GIVEN INSTRUCTION = Pull out the lines from the line containing "Write part 3" through the line containing "return Vector((0, 0, CAM_H)) + d * dist", both lines included, and copy them exactly.

PROVIDED INFORMATION =
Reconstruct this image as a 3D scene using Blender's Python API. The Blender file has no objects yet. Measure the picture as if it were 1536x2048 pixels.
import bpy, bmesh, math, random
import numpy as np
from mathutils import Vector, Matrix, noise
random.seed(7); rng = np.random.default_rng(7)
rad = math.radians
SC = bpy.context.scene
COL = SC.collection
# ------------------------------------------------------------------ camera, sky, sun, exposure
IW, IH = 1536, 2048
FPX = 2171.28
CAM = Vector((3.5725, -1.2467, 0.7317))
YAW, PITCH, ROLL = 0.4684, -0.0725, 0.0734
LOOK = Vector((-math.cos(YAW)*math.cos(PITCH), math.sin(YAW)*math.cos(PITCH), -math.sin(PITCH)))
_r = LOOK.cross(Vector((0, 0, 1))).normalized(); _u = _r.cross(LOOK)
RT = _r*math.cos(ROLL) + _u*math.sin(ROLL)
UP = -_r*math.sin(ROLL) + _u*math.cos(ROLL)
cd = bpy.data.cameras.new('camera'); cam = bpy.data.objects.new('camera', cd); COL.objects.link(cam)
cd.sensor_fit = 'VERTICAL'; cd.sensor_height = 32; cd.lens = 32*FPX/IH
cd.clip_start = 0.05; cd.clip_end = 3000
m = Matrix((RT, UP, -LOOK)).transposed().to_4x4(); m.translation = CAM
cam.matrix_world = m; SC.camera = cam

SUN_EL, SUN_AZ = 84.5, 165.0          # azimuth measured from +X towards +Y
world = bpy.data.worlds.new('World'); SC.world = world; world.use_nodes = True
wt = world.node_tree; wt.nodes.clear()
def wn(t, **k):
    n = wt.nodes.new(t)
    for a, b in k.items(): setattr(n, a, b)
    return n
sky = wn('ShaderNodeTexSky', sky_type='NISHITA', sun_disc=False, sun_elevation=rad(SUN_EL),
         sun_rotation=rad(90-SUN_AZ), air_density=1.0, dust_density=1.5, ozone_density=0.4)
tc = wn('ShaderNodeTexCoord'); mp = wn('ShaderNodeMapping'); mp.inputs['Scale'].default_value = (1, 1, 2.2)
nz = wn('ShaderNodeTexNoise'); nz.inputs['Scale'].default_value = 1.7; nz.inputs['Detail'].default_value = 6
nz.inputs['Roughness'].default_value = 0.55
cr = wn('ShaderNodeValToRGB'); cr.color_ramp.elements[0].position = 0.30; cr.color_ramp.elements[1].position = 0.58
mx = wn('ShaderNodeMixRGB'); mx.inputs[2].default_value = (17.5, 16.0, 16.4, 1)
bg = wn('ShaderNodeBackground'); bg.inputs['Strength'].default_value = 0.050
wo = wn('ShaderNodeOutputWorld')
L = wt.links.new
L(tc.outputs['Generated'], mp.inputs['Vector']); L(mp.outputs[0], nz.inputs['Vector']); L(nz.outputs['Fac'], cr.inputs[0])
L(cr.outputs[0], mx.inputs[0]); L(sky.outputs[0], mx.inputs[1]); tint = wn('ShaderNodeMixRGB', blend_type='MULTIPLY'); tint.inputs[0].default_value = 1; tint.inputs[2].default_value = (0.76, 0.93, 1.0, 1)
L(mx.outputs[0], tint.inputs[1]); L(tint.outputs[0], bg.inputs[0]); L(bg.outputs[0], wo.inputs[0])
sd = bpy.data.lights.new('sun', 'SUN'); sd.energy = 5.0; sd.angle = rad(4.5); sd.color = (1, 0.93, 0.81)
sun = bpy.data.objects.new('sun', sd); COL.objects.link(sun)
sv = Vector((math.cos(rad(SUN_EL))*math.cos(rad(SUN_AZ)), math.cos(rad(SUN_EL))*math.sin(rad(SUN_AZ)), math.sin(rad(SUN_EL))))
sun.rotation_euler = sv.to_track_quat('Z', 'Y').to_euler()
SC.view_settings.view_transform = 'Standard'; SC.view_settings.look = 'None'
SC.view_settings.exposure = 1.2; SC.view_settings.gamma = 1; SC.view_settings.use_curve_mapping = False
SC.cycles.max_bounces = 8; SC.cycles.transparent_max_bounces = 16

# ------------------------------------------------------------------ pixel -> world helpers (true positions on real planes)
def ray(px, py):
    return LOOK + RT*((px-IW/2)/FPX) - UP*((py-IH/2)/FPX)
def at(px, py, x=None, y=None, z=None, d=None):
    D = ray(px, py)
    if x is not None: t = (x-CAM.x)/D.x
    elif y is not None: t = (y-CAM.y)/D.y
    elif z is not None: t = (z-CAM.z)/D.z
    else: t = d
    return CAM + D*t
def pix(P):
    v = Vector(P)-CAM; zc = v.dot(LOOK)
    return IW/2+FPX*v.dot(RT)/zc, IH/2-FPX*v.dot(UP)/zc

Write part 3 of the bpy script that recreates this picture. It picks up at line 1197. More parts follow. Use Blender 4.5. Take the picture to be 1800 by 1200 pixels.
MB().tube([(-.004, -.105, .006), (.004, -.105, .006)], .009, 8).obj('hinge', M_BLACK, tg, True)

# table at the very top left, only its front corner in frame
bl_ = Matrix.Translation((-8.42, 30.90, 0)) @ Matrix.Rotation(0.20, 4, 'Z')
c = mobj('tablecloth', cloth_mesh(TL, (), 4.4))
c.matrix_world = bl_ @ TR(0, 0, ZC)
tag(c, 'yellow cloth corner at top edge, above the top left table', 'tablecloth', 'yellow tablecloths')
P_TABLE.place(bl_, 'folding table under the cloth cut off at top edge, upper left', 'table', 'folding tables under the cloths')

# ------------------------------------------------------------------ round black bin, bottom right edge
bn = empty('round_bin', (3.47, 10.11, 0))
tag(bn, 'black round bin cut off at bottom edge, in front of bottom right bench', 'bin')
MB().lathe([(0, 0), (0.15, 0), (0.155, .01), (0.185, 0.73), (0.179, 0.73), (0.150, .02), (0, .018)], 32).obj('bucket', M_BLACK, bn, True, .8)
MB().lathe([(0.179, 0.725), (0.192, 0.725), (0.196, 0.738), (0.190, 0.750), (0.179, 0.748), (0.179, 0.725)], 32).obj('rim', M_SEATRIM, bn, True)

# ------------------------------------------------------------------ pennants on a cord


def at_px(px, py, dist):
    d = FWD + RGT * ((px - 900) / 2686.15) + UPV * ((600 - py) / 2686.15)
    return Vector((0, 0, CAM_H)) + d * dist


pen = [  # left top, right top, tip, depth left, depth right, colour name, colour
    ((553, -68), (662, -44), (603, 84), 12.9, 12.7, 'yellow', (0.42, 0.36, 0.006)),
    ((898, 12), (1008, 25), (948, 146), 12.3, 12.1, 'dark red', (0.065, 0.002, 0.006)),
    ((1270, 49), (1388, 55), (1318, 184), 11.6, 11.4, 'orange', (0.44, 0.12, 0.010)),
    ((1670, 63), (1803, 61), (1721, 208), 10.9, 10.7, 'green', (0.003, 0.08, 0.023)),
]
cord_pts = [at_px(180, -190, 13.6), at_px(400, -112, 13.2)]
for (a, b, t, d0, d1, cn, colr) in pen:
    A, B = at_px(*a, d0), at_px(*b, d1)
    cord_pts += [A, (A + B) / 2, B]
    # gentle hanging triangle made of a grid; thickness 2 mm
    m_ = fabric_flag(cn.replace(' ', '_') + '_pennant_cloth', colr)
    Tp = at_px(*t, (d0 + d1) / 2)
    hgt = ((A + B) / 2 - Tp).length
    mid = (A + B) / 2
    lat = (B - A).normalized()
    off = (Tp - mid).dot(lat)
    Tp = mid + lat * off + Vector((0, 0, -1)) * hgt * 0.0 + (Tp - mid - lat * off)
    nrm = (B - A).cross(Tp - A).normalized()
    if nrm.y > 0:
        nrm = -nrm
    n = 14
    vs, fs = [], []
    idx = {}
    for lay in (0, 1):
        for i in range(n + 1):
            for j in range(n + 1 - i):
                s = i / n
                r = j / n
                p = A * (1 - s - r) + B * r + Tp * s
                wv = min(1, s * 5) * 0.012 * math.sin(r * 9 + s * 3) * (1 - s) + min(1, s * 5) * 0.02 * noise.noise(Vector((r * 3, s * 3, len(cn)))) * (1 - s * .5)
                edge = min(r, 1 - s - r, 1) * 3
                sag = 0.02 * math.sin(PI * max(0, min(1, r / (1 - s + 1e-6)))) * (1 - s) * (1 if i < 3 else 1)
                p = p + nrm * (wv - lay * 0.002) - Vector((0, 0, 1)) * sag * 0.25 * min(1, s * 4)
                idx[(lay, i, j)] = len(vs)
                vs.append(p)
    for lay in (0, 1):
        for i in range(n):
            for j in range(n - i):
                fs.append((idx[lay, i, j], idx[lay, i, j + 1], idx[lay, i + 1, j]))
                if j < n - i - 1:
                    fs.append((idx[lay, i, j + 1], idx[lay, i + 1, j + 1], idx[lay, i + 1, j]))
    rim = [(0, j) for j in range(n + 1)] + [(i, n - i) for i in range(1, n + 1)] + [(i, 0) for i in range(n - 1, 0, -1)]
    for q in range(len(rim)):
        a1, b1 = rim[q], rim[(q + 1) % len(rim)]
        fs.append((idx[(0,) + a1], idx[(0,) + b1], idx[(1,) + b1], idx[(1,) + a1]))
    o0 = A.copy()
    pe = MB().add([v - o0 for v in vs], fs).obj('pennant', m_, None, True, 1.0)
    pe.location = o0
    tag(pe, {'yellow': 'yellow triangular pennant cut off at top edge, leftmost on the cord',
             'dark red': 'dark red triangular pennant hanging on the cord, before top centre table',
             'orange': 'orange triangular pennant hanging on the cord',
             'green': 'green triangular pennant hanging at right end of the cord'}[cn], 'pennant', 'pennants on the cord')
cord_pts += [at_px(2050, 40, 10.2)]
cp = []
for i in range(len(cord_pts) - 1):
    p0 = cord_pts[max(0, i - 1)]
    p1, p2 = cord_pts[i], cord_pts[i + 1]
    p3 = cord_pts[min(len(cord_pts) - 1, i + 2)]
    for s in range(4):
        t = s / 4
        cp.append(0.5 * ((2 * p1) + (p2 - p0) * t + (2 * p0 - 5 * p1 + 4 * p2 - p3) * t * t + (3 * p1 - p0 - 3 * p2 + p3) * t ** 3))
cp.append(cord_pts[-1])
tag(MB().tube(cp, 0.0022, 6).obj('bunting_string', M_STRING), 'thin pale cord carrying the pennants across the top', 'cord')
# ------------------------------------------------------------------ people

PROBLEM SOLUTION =
Write part 3 of the bpy script that recreates this picture. It picks up at line 1197. More parts follow. Use Blender 4.5. Take the picture to be 1800 by 1200 pixels.
MB().tube([(-.004, -.105, .006), (.004, -.105, .006)], .009, 8).obj('hinge', M_BLACK, tg, True)

# table at the very top left, only its front corner in frame
bl_ = Matrix.Translation((-8.42, 30.90, 0)) @ Matrix.Rotation(0.20, 4, 'Z')
c = mobj('tablecloth', cloth_mesh(TL, (), 4.4))
c.matrix_world = bl_ @ TR(0, 0, ZC)
tag(c, 'yellow cloth corner at top edge, above the top left table', 'tablecloth', 'yellow tablecloths')
P_TABLE.place(bl_, 'folding table under the cloth cut off at top edge, upper left', 'table', 'folding tables under the cloths')

# ------------------------------------------------------------------ round black bin, bottom right edge
bn = empty('round_bin', (3.47, 10.11, 0))
tag(bn, 'black round bin cut off at bottom edge, in front of bottom right bench', 'bin')
MB().lathe([(0, 0), (0.15, 0), (0.155, .01), (0.185, 0.73), (0.179, 0.73), (0.150, .02), (0, .018)], 32).obj('bucket', M_BLACK, bn, True, .8)
MB().lathe([(0.179, 0.725), (0.192, 0.725), (0.196, 0.738), (0.190, 0.750), (0.179, 0.748), (0.179, 0.725)], 32).obj('rim', M_SEATRIM, bn, True)

# ------------------------------------------------------------------ pennants on a cord


def at_px(px, py, dist):
    d = FWD + RGT * ((px - 900) / 2686.15) + UPV * ((600 - py) / 2686.15)
    return Vector((0, 0, CAM_H)) + d * dist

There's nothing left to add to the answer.